출처: https://blog.thesysadmins.co.uk/winrm-winrs-and-forwarded-event-logs.html
This post should give you a quick understanding of WinRM, WinRS, forwarding event logs and when you’re likely to see the 0x80338126 error.
WinRM (Windows Remote Management) is Microsoft’s new remote management which allows remote management of Windows machines. It was introduced in Server 2003 R2, but I didn’t really hear much about it until Server 2008.
WinRM is the ‘server’ component and WinRS is the ‘client’ that can remotely manage the machine with WinRM configured.
Differences you should be aware of:
WinRM 1.1
Vista and Server 2008
Port 80 for HTTP and Port 443 for HTTPS
WinRM 2.0
Windows 7 and Server 2008 R2
Port 5985 for HTTP and Port 5986 for HTTPS
WinRM 1.1 can also be downloaded and installed on pre-R2 2003 and XP from here.
WinRM
To enable WinRM head to the command prompt and type winrm qc
or winrm quickconfig
this does the following:
Performs configuration actions to enable this machine for remote management.
Includes:
1. Start the WinRM service
2. Set the WinRM service type to auto start
3. Create a listener to accept request on any IP address
4. Enable firewall exception for WS-Management traffic (for http only)
It’ll ask you if you want to make these changes, type ‘y’ and press enter.
To verify a listener has been created type winrm enumerate winrm/config/listener
Just to round off this quick introduction to WinRM, to delete a listener use winrm delete winrm/config/listener?address=*+Transport=HTTP
WinRS
WinRS (Windows Remote Shell) is the client that connects to a WinRM configured machine (as seen in the first part of this post). WinRS is pretty handy, you’ve probably used PSTools or SC for similar things in the past. Here are a few examples of what you do.
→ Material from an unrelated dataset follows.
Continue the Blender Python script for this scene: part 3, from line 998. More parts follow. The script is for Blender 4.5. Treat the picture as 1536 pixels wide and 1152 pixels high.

Connecting to a remote shellwinrs -r:http://hostnameofclient "cmd"
Stop / Starting remote servicewinrs -r:http://hostnameofclient "net start/stop spooler"
Do a Dir on the C drivewinrs -r:http://hostnameofclient "dir c:\"
Forwarded Event Logs
This is configured using ‘subscribers’, which connect to WinRM enabled machines.
To configure these subscribers head over to event viewer, right click on forwarded events and select properties. Select the 2nd tab along subscriptions and press create.
This is where you’ll select the WinRM enabled machine and choose which events you would like forwarded.
Right click the subscription and select show runtime status.
Now it took me a minute or two to figure this one out. Was it a firewall issue (this gives the same error code), did I miss some configuration steps? Well no, it was something a lot more basic than that. Remember earlier on we were talking about the port changes in WinRM 1.1 to 2.0?
That’s right, I was using server 2008 R2 to set the subscriptions which automatically sets the port to 5985. The client I configured initially was server 2008 so uses version 1.1. If you right click the subscription and click properties -> advanced you’ll be able to see this. I changed this to port 80 and checked the runtime status again.
[DC2.domain.local] – Error – Last retry time: 03/02/2011 20:20:30. Code (0x5): Access is denied. Next retry time: 03/02/2011 20:25:30.”
Head back to the advanced settings and change the user account from machine account to a user with administrative rights. After making these changes the forwarded events started to flow.